1. You should be allowed to waive the right to be recognized as the author. Also, if someone uses your stuff in the way that you do not like, then you should not force to remove the picture but are allowed to require to know that you do not endorse the use of it. Also, should still be prohibited to claim that someone else wrote something even though actually you did and they didn't write it.

3. Possibly, copyright could be shorter for practical works than for artistic works. I see other comments disagree about what the length should be. I think twenty years is too long even for artistic works; one possibility (although I am not sure what is best) might be: For artistic works, five years automatic and five years requiring payment. For practical works, three years automatic and three years requiring payment. (But, then, you have to define this properly.)

5. Perhaps the ban on DRM should be, instead of a total ban, a combination of: (a) A prominent warning label is required. (b) Some rules similar to like what the GPL3 has about DRM is required ;for example, maybe any DRM system would be required to make available that the user is able to use the rights that the GPL3 provides for the user (such as availability of source code, Installation Information, can share the corrected version, etc). (c) Requirement that the companies do not try to work together to enforce the DRM.

Also, I think patent should be abolished entirely so that you are not restricted to do some thing just because someone else patented it. (With the possible exception of "design patents", which perhaps should still be allowed to exist, but limited to a lesser duration and only applicable to commercial use, maybe. And it should not apply to screen layouts that do not include graphics.) (Also, any patent explaining an invention would still be allowed to be published, although it would have no legal value; it is simply one kind of archive.)

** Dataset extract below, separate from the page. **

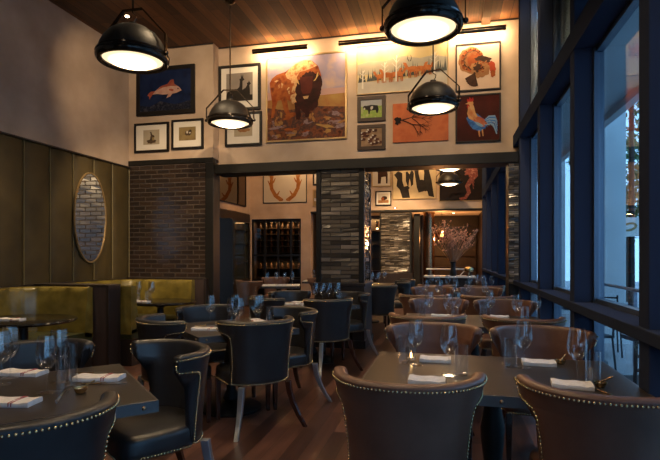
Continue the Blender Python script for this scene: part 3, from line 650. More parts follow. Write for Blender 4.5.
def picture_light(x0, x1, y, z, label):
    t = thing('picture_light', label, 'picture light', ((x0 + x1) / 2, y, z), 0, 'picture lights along the top of the wall'); h = (x1 - x0) / 2
    a = [R(60 + 190 * i / 10) for i in range(11)]; ro, ri = 0.042, 0.035
    ring = [(-0.20 + ro * cos(q), ro * sin(q)) for q in a] + [(-0.20 + ri * cos(q), ri * sin(q)) for q in reversed(a)]
    MB().rings([[(-h, b_, c_) for b_, c_ in ring], [(h, b_, c_) for b_, c_ in ring]]).build('housing', chrome_m, t, smooth=30)
    MB().tube([(-h + 0.02, -0.20, 0), (h - 0.02, -0.20, 0)], 0.014, 8).build('tube', tube_m, t)
    for s in (-0.6, 0, 0.6):
        MB().tube([(s * h, 0, 0.05), (s * h, -0.10, 0.075), (s * h, -0.19, 0.03)], 0.007, 6).build('arm', chrome_m, t)
        MB().lathe([(0.001, 0), (0.016, 0), (0.016, 0.03), (0.001, 0.03)], 10, (s * h, -0.03, 0.055)).build('mount', chrome_m, t)
    light('picture_light_glow', 'AREA', ((x0 + x1) / 2, y - 0.165, z - 0.006), PICTURE_W, WARM, (R(62), 0, 0), shape='RECTANGLE', size=2 * h, size_y=0.04)
    light('picture_light_upward', 'AREA', ((x0 + x1) / 2, y - 0.165, z + 0.006), PICTURE_W * 0.6, WARM, (R(140), 0, 0), shape='RECTANGLE', size=2 * h, size_y=0.04)
    return t
picture_light(-2.95, -2.06, YB, 4.565, 'bar picture light over the bison painting')
picture_light(-1.58, -0.62, YB, 4.565, 'bar picture light over the deer painting')
picture_light(0.02, 0.80, YB, 4.565, 'bar picture light over the turkey painting')
picture_light(-4.7, -3.7, YF, 4.2, 'bar picture light over the antler picture in the back room')
picture_light(-1.4, -0.4, YF, 4.2, 'bar picture light over the cow picture in the back room')
picture_light(-0.2, 0.8, YF, 4.2, 'bar picture light over the dark seahorse picture in the back room')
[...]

They also mention, "how should the artists get paid?" I think that, even if it doesn't restrict you from copying it, does not prevent you from selling books.


Our political systems in the free world are very resistant to change. A party can be founded to further an important topic but people demand that they have a broader program and address all kinds of topics.

And then you end up with another copy of some party.


Then, you should allow to have more than one party together, so that if some party is some issues and other party can then make the other issues that they are more knowledgeable about.

(Maybe the result is that there is no single prime minister, but maybe that isn't the result; I don't know.)